Saturday, February 4, 2012

Avian Instinct - Plymouth State Unviversity Gallery

AVIAN INSTINCT
at Plymouth State University's Karl Drerup Art Gallery Until March 3rd.
Gallery Talk 5pm Feb 22.
VIP brunch 11am Feb 25.
(RSVP required)

If you enjoyed AVIAN LANGUAGE at Boston Sculptors Gallery, you saw small indoor work with a “take home” sensibility.
For AVIAN INSTINCT the work is very much more process oriented. The space is HUGE:

I arrived with a few design sketches that I had set up in my barn* and driveway, but most of the installation is being choreographed on site.


I am using four continuously running video projections onto surfaces that are attached within my wood constructed shapes. There will be three different stereo sound-scapes playing about the spacious gallery. This massive media onslaught is more gentle and subversive that I can share here. PLEASE experience this show if you can. It is unlike anything I have done, yet very much speaks of all that has come previously.
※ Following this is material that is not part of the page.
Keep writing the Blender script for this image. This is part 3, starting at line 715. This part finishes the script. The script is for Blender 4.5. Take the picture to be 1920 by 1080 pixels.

Photo Credit and HUGE KUDOS to John Hession

Professor Terry Downs, director of the Drerup Art Gallery, says that art in three dimensions can have an advantage over other art forms in achieving a purity of vision. “It is real, it is tangible, it is actual material, it is an actual object. Three dimensional art is not a depiction of something else—it is itself,” he says. “With Avian Instinct,” we experience that embodiment, where the forces of nature, life and death merge with material and structure in splendid harmony.



AVIAN INSTINCT
Andy Moerlein

ARTIST STATEMENT

In making art I follow an alchemist’s path. These protoscientists believe in a natural and symbolic unity of humanity with the cosmos. Through a combination of common elements they sought impossible results. Similarly I make sculptures of ordinary objects and events seeking extraordinary results.

I see the shapes of trees, the edges of natural and logical phenomena, the flight patterns of birds, their songs and colors, all as structures that encode a deeper communication between all things. I am a lonely man with many friends. I am an ample conversationalist with a deep silence I cannot find words for. My work is an effort to show physically what I experience. I suggest that might be a shared sensibility.

I build structures that seem familiar. I use authentic tree parts that I find eccentric, lovely, sentimental, exceptional. I use ceramic birds in abundance. They often serve as icons for myself, my family, my friends.

When speaking of inspiration I think of intuition and structure. My work lately has embodied birds because they seem so innately expressive. We mammal-human-types possess a conceit about our creative uniqueness. Considering that by evolutionary science we are no more nearly related to a bird than a stone cold lizard, I find the emotional/musical affection we project upon avian kind curious. The parallels between avian-human -- warm bodies, social complexities, and passion to communicate -- fascinate me. Birds see a kinship between our worlds and speak deeply to me personally.